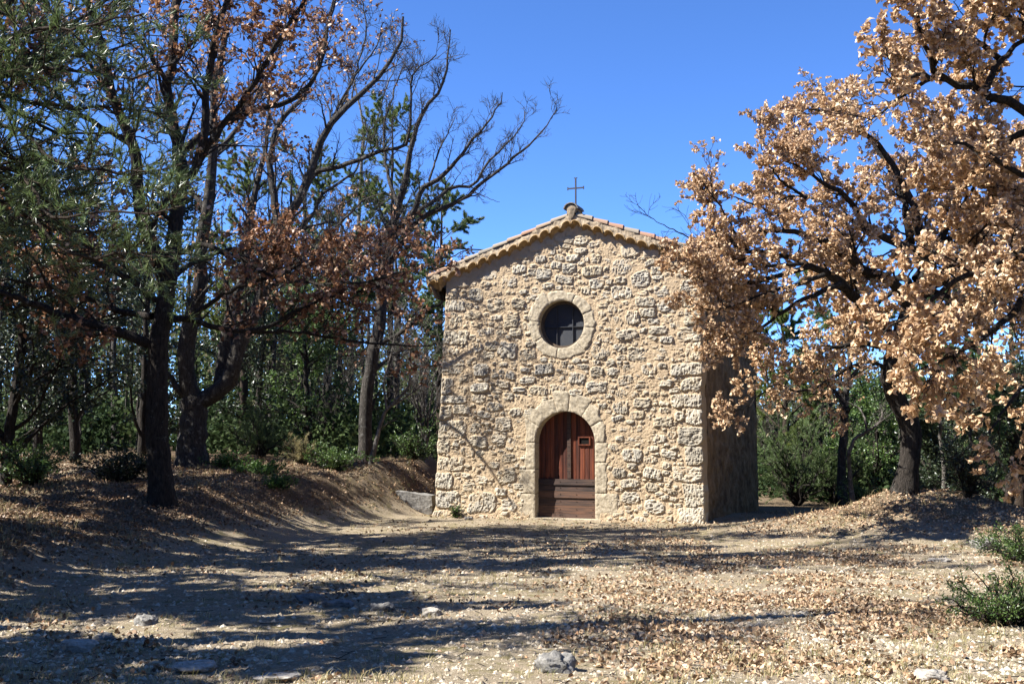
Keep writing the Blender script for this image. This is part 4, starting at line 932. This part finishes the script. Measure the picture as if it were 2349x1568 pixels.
broad('holm_oak', 'dark holm oak thicket at the right edge behind the mound', X(2300, 22.5), 22.5, 3.0, 1.5, HOLM, 87, 9000, .075, z0=.05)
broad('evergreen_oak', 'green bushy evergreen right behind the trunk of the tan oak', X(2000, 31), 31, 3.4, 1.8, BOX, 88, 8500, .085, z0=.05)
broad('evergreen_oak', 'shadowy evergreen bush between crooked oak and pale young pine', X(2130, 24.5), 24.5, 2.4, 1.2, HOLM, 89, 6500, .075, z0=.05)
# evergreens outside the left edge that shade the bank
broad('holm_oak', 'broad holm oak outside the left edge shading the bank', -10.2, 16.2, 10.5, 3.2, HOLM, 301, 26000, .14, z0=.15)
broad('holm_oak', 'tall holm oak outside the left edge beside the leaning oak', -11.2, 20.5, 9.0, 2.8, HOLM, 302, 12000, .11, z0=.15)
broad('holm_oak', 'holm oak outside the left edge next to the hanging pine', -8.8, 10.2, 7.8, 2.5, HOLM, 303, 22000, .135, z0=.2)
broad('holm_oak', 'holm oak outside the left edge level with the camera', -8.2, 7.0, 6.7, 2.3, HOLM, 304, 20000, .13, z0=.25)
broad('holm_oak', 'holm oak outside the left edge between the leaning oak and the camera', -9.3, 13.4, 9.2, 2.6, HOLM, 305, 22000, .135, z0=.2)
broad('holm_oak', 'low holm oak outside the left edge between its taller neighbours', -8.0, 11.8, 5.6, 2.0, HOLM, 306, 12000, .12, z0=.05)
# slender oak in front of the pines at the right
b = np.array([X(1930, 25.5), 25.5, gz(X(1930, 25.5), 25.5) - .1]); g = lambda poly, y1, y0=0: px(poly, 25.5 + y0, 25.5 + y0 + y1)
oak('slender_oak', 'slender oak with few brown leaves standing between juniper and crooked oak', 'tree', b, [([b, *g([(1930, 1080), (1936, 985), (1940, 900), (1950, 820), (1940, 740)], 0)], .12, .05, .6, .5), (g([(1938, 930), (1890, 860), (1840, 800), (1800, 790)], .4), .05, .01, 1.4), (g([(1942, 880), (1985, 820), (2010, 760)], .4), .05, .01, 1.2), (g([(1940, 900), (1900, 900), (1850, 905)], -.4), .04, .01, .6)], BARK_GREY, LEAF_TAN, 91, dens1=2.6, len1=(.4, 1.0), leaf=.085, lf=1.0, n2=4, n3=3)
# dead pale branch-tree at the right
b = np.array([X(1952, 22.6), 22.6, gz(X(1952, 22.6), 22.6) - .05]); g = lambda poly, y1, y0=0: px(poly, 22.6 + y0, 22.6 + y0 + y1)
oak('dead_tree', 'bleached leafless dead branch slanting up towards the crooked oak trunk', 'dead tree', b, [([b, *g([(1948, 1030), (1990, 990), (2018, 968), (2024, 945)], .3)], .06, .02, 0, 1), (g([(1990, 990), (1975, 940), (1930, 915)], .2), .03, .008, 0)], BARK_PALE, LEAF_TAN, 92, dens1=3, len1=(.3, .8), n2=4, n3=2, sides=6)

def bare_bush(label, x, y, h, seed, bark=BARK_PALE):
    rng = np.random.default_rng(seed); base = np.array([x, y, gz(x, y) - .05]); root = thing('bare_bush', label, 'bush', base)
    P = []; 
    for k in range(9):
        a = rng.uniform(0, 6.28); s = rng.uniform(.15, .5) * h; P.append(catmull([(0, 0, 0), (math.cos(a) * s * .3, math.sin(a) * s * .3, h * .5), (math.cos(a) * s, math.sin(a) * s, h * rng.uniform(.8, 1.1))], 22, rng, .03))
    P = np.stack(P); R = np.linspace(.03, .006, 22)[None] * np.ones((9, 1)); tr = MB(); V, F = tubes(P, R, 5); tr.add(V, F)
    P1, R1, _ = spawn(rng, P, R, np.full(9, 12), .2, 1, (.3 * h, .5 * h), (20, 60), .25, .2, 6, .6, .003, .005); V, F = tubes(P1, R1, 4); tr.add(V, F)
    c = MB(); P2, R2, _ = spawn(rng, P1, R1, np.full(len(P1), 8), .2, 1, (.1 * h, .25 * h), (20, 65), .2, .2, 5, .6, .002, .004); V, F = tubes(P2, R2, 3); c.add(V, F)
    tr.build('stem', bark, root, True); c.build('twigs', bark, root)
bare_bush('pale grey leafless bush right of the rear corner of the chapel', X(1790, 36), 36, 4.0, 95)
bare_bush('tangled bare grey bush just left of the chapel wall', X(975, 30), 30, 3.8, 96)
bare_bush('thin bare bush between the pale trunk and the glossy evergreen', X(760, 31), 31, 3.4, 97, BARK_GREY)
bare_bush('leafless grey thicket stem behind the dead branch', X(1890, 36), 36, 3.4, 98)

def shrub(name, label, p, wd, h, mat, seed, n=3500, leaf=.05, needle=False, lean=(0, 0), cat='bush'):
    rng = np.random.default_rng(seed); base = np.array([p[0], p[1], gz(p[0], p[1]) - .03]); root = thing(name, label, cat, base)
    k = 26; P = []
    for i in range(k):
        a = rng.uniform(0, 6.28); s = wd * math.sqrt(rng.random()) * .9; z = h * rng.uniform(.55, 1.05) * (1 - .45 * (s / wd) ** 2)
        P.append(catmull([(0, 0, 0), (math.cos(a) * s * .45, math.sin(a) * s * .45, z * .5), (math.cos(a) * s + lean[0], math.sin(a) * s + lean[1], z)], 12, rng, .01 + .02 * h))
    P = np.stack(P); R = np.linspace(.012 + .008 * h, .004, 12)[None] * np.ones((k, 1)); st = MB(); V, F = tubes(P, R, 4); st.add(V, F)
    P1, R1, _ = spawn(rng, P, R, np.full(k, 8), .15, 1, (.18 * max(h, wd), .42 * max(h, wd)), (25, 70), .2, .2, 5, .6, .002, .003)
    V, F = tubes(P1, R1, 3); st.add(V, F)
    c = MB(); p_, d, _ = twig_points(rng, P1, poisson_round(rng, np.full(len(P1), n / len(P1)) * rng.uniform(.3, 1.7, len(P1))), .1)
    if needle: needles(c, rng, p_, d, 5, leaf * 1.6, leaf * .13, 0, .8, up=.4)
    else: leaves(c, rng, p_ + rng.normal(0, .02, p_.shape), d, leaf, 0, -.2, .8, simple=True)
    st.build('stem', BARK_OAK, root); c.build('foliage', mat, root); return root
shrub('juniper', 'feathery bright green juniper right of the forked oak trunk', hit(575, 1062) + [0, 1.0, 0], 1.0, 1.5, JUNI, 101, 3200, .055, True)
shrub('juniper', 'conical juniper bush beside the shaded side wall of the chapel', np.array([X(1815, 31), 30.6, 0]), 1.5, 3.0, JUNI, 102, 8000, .055, True)
shrub('juniper', 'lower dark juniper between the chapel shadow and slender oak', np.array([X(1885, 32), 31, 0]), 1.4, 2.3, JUNI, 103, 7000, .055, True)
shrub('box_bush', 'low spreading box bush on top of the left bank below the pale trunk', hit(765, 1075), 1.0, .55, BOX, 104, 3200, .05)
shrub('ground_plant', 'small fresh green plant patch in front of the juniper', hit(600, 1090), .7, .3, IVY, 105, 1500, .06, cat='plant')
shrub('ground_plant', 'bright low green plant on the slope left of the box bush', hit(640, 1120), .5, .25, IVY, 106, 900, .055, cat='plant')
shrub('ground_plant', 'scattered green plant near the foot of the forked oak', hit(520, 1070), .6, .3, IVY, 107, 900, .055, cat='plant')
shrub('box_bush', 'dark leafy bush at the far left edge in deep shade', hit(40, 1130) + [0, .6, 0], 1.0, .9, BOX, 108, 3600, .05)
shrub('box_bush', 'dim green bush left of the slim oak trunk under the trees', hit(230, 1105) + [0, .8, 0], 1.1, .7, HOLM, 109, 3600, .05)
shrub('box_bush', 'small leaved green box bush at the lower right edge', hit(2295, 1435) + [.1, 0, 0], .62, .5, BOX, 110, 6500, .024)
shrub('box_bush', 'olive box bush beside the lichen rock at the right edge', hit(2320, 1290) + [.15, 0, 0], .75, .5, BOX, 111, 4500, .028)
shrub('box_bush', 'tall dark box bush at the right edge behind the mound', hit(2270, 1200) + [.3, 1.6, 0], .9, 1.2, HOLM, 112, 4200, .045)
shrub('box_bush', 'green bush in sun just behind the mound left of the crooked oak', np.array([X(1985, 23.2), 23.2, 0]), .9, .8, BOX, 113, 3200, .045)
shrub('box_bush', 'low bush on the bank against the left wall of the chapel', np.array([X(945, 27), 27, 0]), .9, .8, BOX, 114, 2600, .05)
shrub('heather_bush', 'dry wispy bush on the bank between juniper and box bush', hit(680, 1070) + [0, .8, 0], .6, .7, GRASS, 115, 1300, .05, True)
shrub('weed', 'small green weed growing at the left foot of the chapel facade', np.array([*W3(.55, .22, 0)[:2], 0]), .16, .32, IVY, 116, 260, .04, cat='plant')
# slim background trunks, each a tree of its own
pk = [(620, 33, 'slim dark trunk close right of the feathery juniper'), (690, 35, 'thin straight trunk between juniper and pale bare tree'), (755, 33, 'dark leaning trunk just left of the pale bare tree'), (915, 34, 'thin grey trunk between dark oak and chapel wall'), (965, 37, 'faint slim trunk nearest the chapel wall at left'), (270, 33, 'slim trunk lost in shade left of the forked oak'), (70, 34, 'slim shaded trunk at the far left edge')]
for k, (p_, y, lab) in enumerate(pk):
    rng = np.random.default_rng(200 + k); x = X(p_, y); b = np.array([x, y, gz(x, y) - .1]); h = rng.uniform(6.5, 9); l = rng.uniform(-.8, .8)
    lm = [([b, b + [l * .3, 0, h * .3], b + [l * .5, .1, h * .65], b + [l, 0, h]], rng.uniform(.1, .14), .02, 0, .9)]
    for q in range(5):
        z = rng.uniform(.45, .9) * h; a = rng.uniform(0, 6.28); s = b + [l * z / h, 0, z]; lm.append(([s, s + [math.cos(a) * .6, math.sin(a) * .6, .5], s + [math.cos(a) * 1.2, math.sin(a) * 1.2, 1.3]], .035, .008, .5 if k % 2 else 0))
    oak('slender_tree', lab, 'tree', b, lm, BARK_GREY, LEAF_RUST, 210 + k, dens1=1.3, len1=(.4, 1.1), n2=3, n3=3, sides=6)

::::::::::

## WRITTEN REQUEST
Set down, without any change, only the lines from the line that holds "broad('evergreen_oak', 'shadowy evergreen" through the line that holds "broad('holm_oak', 'holm oak outside the left edge between", both lines included.

## FINAL RESULT
broad('evergreen_oak', 'shadowy evergreen bush between crooked oak and pale young pine', X(2130, 24.5), 24.5, 2.4, 1.2, HOLM, 89, 6500, .075, z0=.05)
# evergreens outside the left edge that shade the bank
broad('holm_oak', 'broad holm oak outside the left edge shading the bank', -10.2, 16.2, 10.5, 3.2, HOLM, 301, 26000, .14, z0=.15)
broad('holm_oak', 'tall holm oak outside the left edge beside the leaning oak', -11.2, 20.5, 9.0, 2.8, HOLM, 302, 12000, .11, z0=.15)
broad('holm_oak', 'holm oak outside the left edge next to the hanging pine', -8.8, 10.2, 7.8, 2.5, HOLM, 303, 22000, .135, z0=.2)
broad('holm_oak', 'holm oak outside the left edge level with the camera', -8.2, 7.0, 6.7, 2.3, HOLM, 304, 20000, .13, z0=.25)
broad('holm_oak', 'holm oak outside the left edge between the leaning oak and the camera', -9.3, 13.4, 9.2, 2.6, HOLM, 305, 22000, .135, z0=.2)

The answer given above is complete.